Janus Henderson: Jittery investors feel butterflies as divergence

Ash Alankar, Head of Global Asset Allocation at Janus Henderson
Marktkommentar

Ash Alankar, Head of Global Asset Allocation at Janus Henderson, believes that as central banks begin to step back other forces are stepping up, making markets more multidimensional.

20.09.2018 | 13:09 Uhr

Investors are getting increasingly jittery as a new reality sets in. Since the Global Financial Crisis, monetary policy has been the overriding factor moving market prices. The playbook for success in this one-dimensional era was “don’t fight the Fed”, a luxury that is now being taken away.

As central banks begin to step back other forces are stepping up, making markets more multidimensional. Other risks – geopolitical, trade, demographic – are starting to percolate. The risk environment is more diverse, forcing investors to think more deeply about where markets might head.

It’s only natural that confidence in a solution drops when you’re forced to adopt a new mind set, to contemplate myriad dimensions and forsake time-tested strategies that no longer work for exponentially more complex problems.

And when conviction ebbs, even the smallest piece of new information can create discomfort and usher a significant response, leading to violent market moves. Crucially, this has nothing to do with increasing economic fragility; it simply reflects the jitteriness of investors’ psyches.

This manifested itself most vividly on 5 February 2018, when CBOE’s Volatility Index, which measures implied future volatility for the S&P 500, suddenly surged an unprecedented 20 points to 37 after averaging 11 in the prior 12 months. It was like a sudden, violent eruption of some long-dormant volcano that caught investors off-guard. Even in hindsight, it’s difficult to identify exactly what the catalyst was for the move, which caused the Dow Jones industrial average to register its biggest intraday points decline and a 4.6% drop on the day, the largest since the European debt crisis in August 2011.

Not much had obviously changed in the data. Economic stability didn’t give up, investors did. And ultimately, the VIX mean reverted as that moment of worry passed.

The lack of conviction was on display again on 29 May 2018 when Italian two-year bond yields climbed 1.86 percentage points after President Sergio Mattarella vetoed the appointment of a finance minister, throwing plans for a new coalition government temporarily awry. The contagion sent 10-year Treasury yields plummeting 15 basis points, the biggest one-day move since June 2016, as investors ran for cover.

Again, the reaction was out of proportion to the significance of the event, and the latest example might be Turkey.
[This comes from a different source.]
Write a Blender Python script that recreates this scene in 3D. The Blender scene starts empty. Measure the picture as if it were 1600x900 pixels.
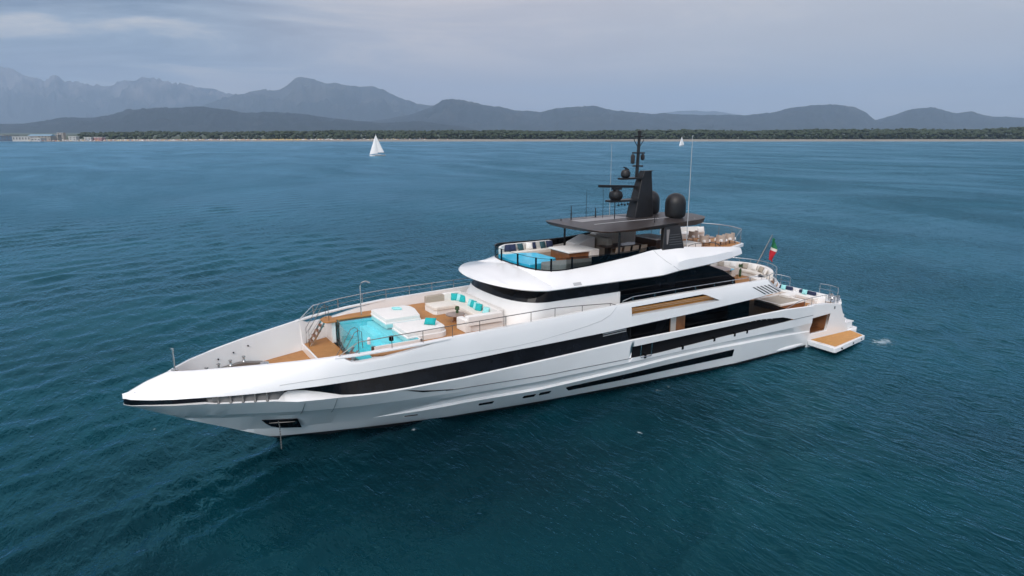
import bpy, bmesh, math, random
import numpy as np
from mathutils import Vector, Matrix
random.seed(7); rng = np.random.default_rng(11)
SC = bpy.context.scene; COL = SC.collection
R = math.radians
# ------------------------------------------------------------------ camera, sky, sun, exposure
# boat frame used while building: x aft from the bow tip, y to port, z up from the waterline
def T(p): return Vector((25.0 - p[0], p[1], p[2]))
CAMP = Vector((24.64, 34.24, 15.5))
FH = Vector((-0.5129, -0.8584, 0)).normalized()      # horizontal view direction
RH = Vector((FH.y, -FH.x, 0))                        # to the right of it
PITCH = math.atan(244 / 1060)
cam = bpy.data.cameras.new('camera'); cam.lens = 1060 / 1600 * 36; cam.sensor_width = 36
cam.clip_start = 0.5; cam.clip_end = 90000
camo = bpy.data.objects.new('camera', cam); COL.objects.link(camo)
camo.location = CAMP
fwd = FH * math.cos(PITCH) + Vector((0, 0, -math.sin(PITCH)))
camo.rotation_euler = fwd.to_track_quat('-Z', 'Y').to_euler()
SC.camera = camo

SUN_EL = 35.0
sd = (FH * -0.92 - RH * 0.38).normalized()           # horizontal direction towards the sun
sun_dir = Vector((sd.x * math.cos(R(SUN_EL)), sd.y * math.cos(R(SUN_EL)), math.sin(R(SUN_EL))))
sl = bpy.data.lights.new('sun', 'SUN'); sl.energy = 1.5; sl.angle = R(30); sl.color = (1.0, 0.97, 0.93)
so = bpy.data.objects.new('sun', sl); COL.objects.link(so); so.location = (0, 0, 200)
so.rotation_euler = sun_dir.to_track_quat('Z', 'Y').to_euler()

W = bpy.data.worlds.new('World'); SC.world = W; W.use_nodes = True
def N(nt, t, **k):
    n = nt.nodes.new(t)
    for a, v in k.items():
        if a in ('loc',): continue
        setattr(n, a, v)
    return n
nt = W.node_tree; nt.nodes.clear(); L = nt.links.new
out = N(nt, 'ShaderNodeOutputWorld'); bg = N(nt, 'ShaderNodeBackground')
sky = N(nt, 'ShaderNodeTexSky', sky_type='NISHITA', sun_disc=False)
sky.sun_elevation = R(SUN_EL); sky.sun_rotation = math.atan2(sun_dir.x, sun_dir.y)
sky.air_density = 1.2; sky.dust_density = 2.0
bg.inputs['Strength'].default_value = 0.1
tc = N(nt, 'ShaderNodeTexCoord'); sep = N(nt, 'ShaderNodeSeparateXYZ'); L(tc.outputs['Generated'], sep.inputs[0])
# cloud sheet: direction projected to a high flat layer
zz = N(nt, 'ShaderNodeMath', operation='MAXIMUM'); L(sep.outputs['Z'], zz.inputs[0]); zz.inputs[1].default_value = 0.0
za = N(nt, 'ShaderNodeMath', operation='ADD'); L(zz.outputs[0], za.inputs[0]); za.inputs[1].default_value = 0.07
dx = N(nt, 'ShaderNodeMath', operation='DIVIDE'); L(sep.outputs['X'], dx.inputs[0]); L(za.outputs[0], dx.inputs[1])
dy = N(nt, 'ShaderNodeMath', operation='DIVIDE'); L(sep.outputs['Y'], dy.inputs[0]); L(za.outputs[0], dy.inputs[1])
cmb = N(nt, 'ShaderNodeCombineXYZ'); L(dx.outputs[0], cmb.inputs[0]); L(dy.outputs[0], cmb.inputs[1])
def wnoise(scale, detail, rough, off, dist=0.0):
    mp = N(nt, 'ShaderNodeMapping'); L(cmb.outputs[0], mp.inputs[0]); mp.inputs['Location'].default_value = off
    mp.inputs['Rotation'].default_value = (0, 0, R(31)); mp.inputs['Scale'].default_value = (0.8, 1.0, 1.0)
    n = N(nt, 'ShaderNodeTexNoise'); L(mp.outputs[0], n.inputs['Vector'])
    n.inputs['Scale'].default_value = scale; n.inputs['Detail'].default_value = detail
    n.inputs['Roughness'].default_value = rough; n.inputs['Distortion'].default_value = dist
    return n
def ramp(src, stops):
    r = N(nt, 'ShaderNodeValToRGB'); L(src, r.inputs[0]); e = r.color_ramp.elements
    e[0].position, e[0].color = stops[0][0], (*stops[0][1], 1); e[1].position, e[1].color = stops[-1][0], (*stops[-1][1], 1)
    for p, c in stops[1:-1]:
        k = e.new(p); k.color = (*c, 1)
    return r
def mix(bt, f, a, b):
    m = N(nt, 'ShaderNodeMix', data_type='RGBA', blend_type=bt)
    if isinstance(f, float): m.inputs[0].default_value = f
    else: L(f, m.inputs[0])
    for s, v in ((6, a), (7, b)):
        if isinstance(v, tuple): m.inputs[s].default_value = (*v, 1)
        else: L(v, m.inputs[s])
    return m.outputs[2]
n1 = wnoise(0.62, 8, 0.6, (3.1, 1.7, 0), 0.6); n2 = wnoise(0.22, 5, 0.55, (0.4, 5.2, 0), 0.4)
c_lo, c_hi = (1.4, 1.9, 2.8), (7.4, 6.9, 6.4)
r1 = ramp(n1.outputs['Fac'], [(0.40, c_lo), (0.51, (3.1, 3.8, 4.8)), (0.62, c_hi)])
r2 = ramp(n2.outputs['Fac'], [(0.42, (0.0,) * 3), (0.58, (1.0,) * 3)])
cl = mix('MIX', r2.outputs[0], r1.outputs[0], mix('MIX', 0.65, r1.outputs[0], (5.4, 4.9, 5.0)))
rz = ramp(sep.outputs['Z'], [(0.0, (1.05, 1.04, 1.02)), (0.14, (1.06, 1.05, 1.03)), (0.4, (1.5, 1.5, 1.46)), (0.9, (2.0, 1.96, 1.88))])
cl = mix('MULTIPLY', 1.0, cl, rz.outputs[0])
# sky brightened on the unseen sun side behind the viewpoint, added to light the hull
def dirdot(v):
    d = N(nt, 'ShaderNodeVectorMath', operation='DOT_PRODUCT'); L(tc.outputs['Generated'], d.inputs[0]); d.inputs[1].default_value = tuple(v); return d.outputs['Value']
def mrange(src, a, b, c, d, sm=True):
    m_ = N(nt, 'ShaderNodeMapRange', interpolation_type='SMOOTHSTEP' if sm else 'LINEAR'); L(src, m_.inputs[0])
    for k, v in enumerate((a, b, c, d)): m_.inputs[k + 1].default_value = v
    return m_.outputs[0]
g1 = mrange(dirdot((sd.x, sd.y, 0.25)), -0.1, 0.95, 1.0, 2.5)
gc = N(nt, 'ShaderNodeCombineColor'); [L(g1, gc.inputs[k]) for k in range(3)]
cl = mix('MULTIPLY', 1.0, cl, gc.outputs[0])
wd = (FH + RH * 0.16 + Vector((0, 0, 0.09))).normalized()
g2 = mrange(dirdot(wd), 0.80, 0.995, 0.0, 0.72)
cl = mix('MIX', g2, cl, (7.6, 6.4, 6.1))
wr = (FH + RH * 0.75 + Vector((0, 0, 0.16))).normalized()
g3 = mrange(dirdot(wr), 0.80, 0.99, 0.0, 0.5)
cl = mix('MIX', g3, cl, (6.3, 6.2, 6.2))
fin = mix('MIX', 0.9, sky.outputs[0], cl)
L(fin, bg.inputs['Color']); L(bg.outputs[0], out.inputs['Surface'])
SC.view_settings.view_transform = 'Standard'; SC.view_settings.look = 'None'
SC.view_settings.exposure = 0.08; SC.view_settings.gamma = 1.0
SC.render.engine = 'CYCLES'
SC.cycles.use_denoising = True; SC.cycles.max_bounces = 8; SC.cycles.volume_bounces = 1
SC.cycles.transparent_max_bounces = 12; SC.cycles.caustics_reflective = True; SC.cycles.blur_glossy = 1.0; SC.cycles.sample_clamp_indirect = 6.0; SC.cycles.caustics_refractive = False

# ------------------------------------------------------------------ materials
def mat(name, col, rough=0.5, metal=0.0, coat=0.0, spec=0.5, noise=None, bump=None, sheen=0.0):
    m = bpy.data.materials.new(name); m.use_nodes = True; t = m.node_tree; b = t.nodes['Principled BSDF']
    b.inputs['Base Color'].default_value = (*col, 1); b.inputs['Roughness'].default_value = rough
    b.inputs['Metallic'].default_value = metal; b.inputs['Coat Weight'].default_value = coat
    b.inputs['Specular IOR Level'].default_value = spec; b.inputs['Sheen Weight'].default_value = sheen
    c = t.nodes.new('ShaderNodeTexCoord')
    if noise:
        sc_, amt = noise
        n = t.nodes.new('ShaderNodeTexNoise'); n.inputs['Scale'].default_value = sc_; n.inputs['Detail'].default_value = 5
        t.links.new(c.outputs['Object'], n.inputs['Vector'])
        r = t.nodes.new('ShaderNodeValToRGB'); e = r.color_ramp.elements
        e[0].position, e[1].position = 0.3, 0.7
        e[0].color = (*[max(0, v * (1 - amt)) for v in col], 1); e[1].color = (*[min(1, v * (1 + amt)) for v in col], 1)
        t.links.new(n.outputs['Fac'], r.inputs[0]); t.links.new(r.outputs[0], b.inputs['Base Color'])
    if bump:
        sc_, st = bump
        n = t.nodes.new('ShaderNodeTexNoise'); n.inputs['Scale'].default_value = sc_; n.inputs['Detail'].default_value = 4
        t.links.new(c.outputs['Object'], n.inputs['Vector'])
        bp = t.nodes.new('ShaderNodeBump'); bp.inputs['Strength'].default_value = st; bp.inputs['Distance'].default_value = 0.02
        t.links.new(n.outputs['Fac'], bp.inputs['Height']); t.links.new(bp.outputs[0], b.inputs['Normal'])
    return m
def teak(name, a, b_, plank=0.09):
    m = bpy.data.materials.new(name); m.use_nodes = True; t = m.node_tree; b = t.nodes['Principled BSDF']
    c = t.nodes.new('ShaderNodeTexCoord'); s = t.nodes.new('ShaderNodeSeparateXYZ'); t.links.new(c.outputs['Object'], s.inputs[0])
    d = t.nodes.new('ShaderNodeMath'); d.operation = 'DIVIDE'; d.inputs[1].default_value = plank; t.links.new(s.outputs['Y'], d.inputs[0])
    f = t.nodes.new('ShaderNodeMath'); f.operation = 'FRACT'; t.links.new(d.outputs[0], f.inputs[0])
    g = t.nodes.new('ShaderNodeMath'); g.operation = 'LESS_THAN'; g.inputs[1].default_value = 0.09; t.links.new(f.outputs[0], g.inputs[0])
    fl = t.nodes.new('ShaderNodeMath'); fl.operation = 'FLOOR'; t.links.new(d.outputs[0], fl.inputs[0])
    x = t.nodes.new('ShaderNodeMath'); x.operation = 'MULTIPLY'; x.inputs[1].default_value = 0.6; t.links.new(s.outputs['X'], x.inputs[0])
    cb = t.nodes.new('ShaderNodeCombineXYZ'); t.links.new(x.outputs[0], cb.inputs[0]); t.links.new(fl.outputs[0], cb.inputs[1])
    n = t.nodes.new('ShaderNodeTexNoise'); n.inputs['Scale'].default_value = 1.3; n.inputs['Detail'].default_value = 3; t.links.new(cb.outputs[0], n.inputs['Vector'])
    r = t.nodes.new('ShaderNodeValToRGB'); e = r.color_ramp.elements; e[0].position, e[1].position = 0.3, 0.7
    e[0].color = (*a, 1); e[1].color = (*b_, 1); t.links.new(n.outputs['Fac'], r.inputs[0])
    mx = t.nodes.new('ShaderNodeMix'); mx.data_type = 'RGBA'; t.links.new(g.outputs[0], mx.inputs[0]); t.links.new(r.outputs[0], mx.inputs[6]); mx.inputs[7].default_value = (0.07, 0.035, 0.018, 1)
    t.links.new(mx.outputs[2], b.inputs['Base Color']); b.inputs['Roughness'].default_value = 0.55
    return m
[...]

From 8-17 August, US and Japanese equities had a wild ride, selling off and rebounding sharply on Turkish pain and fears of potential contagion.  Over this period, the VIX also jumped by nearly 60%, only to fall just as precipitously soon after.

Such reactions are reminiscent of chaos theory’s best-known tenet that a butterfly’s wing flap in Africa can trigger a tsunami in the Pacific. The butterfly effect is the notion that a small change in starting conditions can lead to grave differences in outcomes – the hallmark of instability.

On both global macroeconomic growth and company performance bases, such skittishness doesn’t make sense, suggesting nervousness is increasing and will continue to do so as investors struggle to calculate the potential impact of an enlarged set of data inputs beyond central bank policy.

While that might present opportunities for those with enough conviction to filter noise and follow Warren Buffett’s advice and jump in when there’s blood on the streets, it also suggests that dips will have to become deeper before those with intestinal fortitude can be persuaded to take the plunge, as making sense of today’s environment requires thinking beyond central bank activity.

As risks become more multifaceted and less about central bank support, assets have to stand on their own. Some will be able to do so and others won’t, so that heterogeneity will again characterise markets. We now see this in options prices, which provide extremely efficient estimates of the market’s assessment of upside potential through the pricing of call options, and downside risk through the pricing of put options.

Options prices show a clear and substantial preference for the S&P 500 over all other equity regions. At the other extreme, they show a distinct aversion for European equities.

There is not only divergence in equity attractiveness geographically, there is also divergence in the uncertainty of outcomes across regions, with options pricing in much greater potential for stock volatility to rise in Europe versus the US. The options market sees a much greater chance of the V2X index of implied future volatility for the Euro Stoxx 50 rising than falling compared with the VIX.

As more sources of risk assume increasing importance, investors will have to move further away from their reliance on single-factor calculations based on monetary policy and further toward broader, more creative analysis. The level of thinking that will yield success will be much more demanding.

Learning to let go of their reliance on central bank policy as the driver of behaviour and embracing a new and far more complex paradigm is a process fraught with multiple, unfamiliar risks, suggesting that investors might continue to lack conviction as they grapple with a return to this old normal.

In such turbulent times, butterflies will dominate.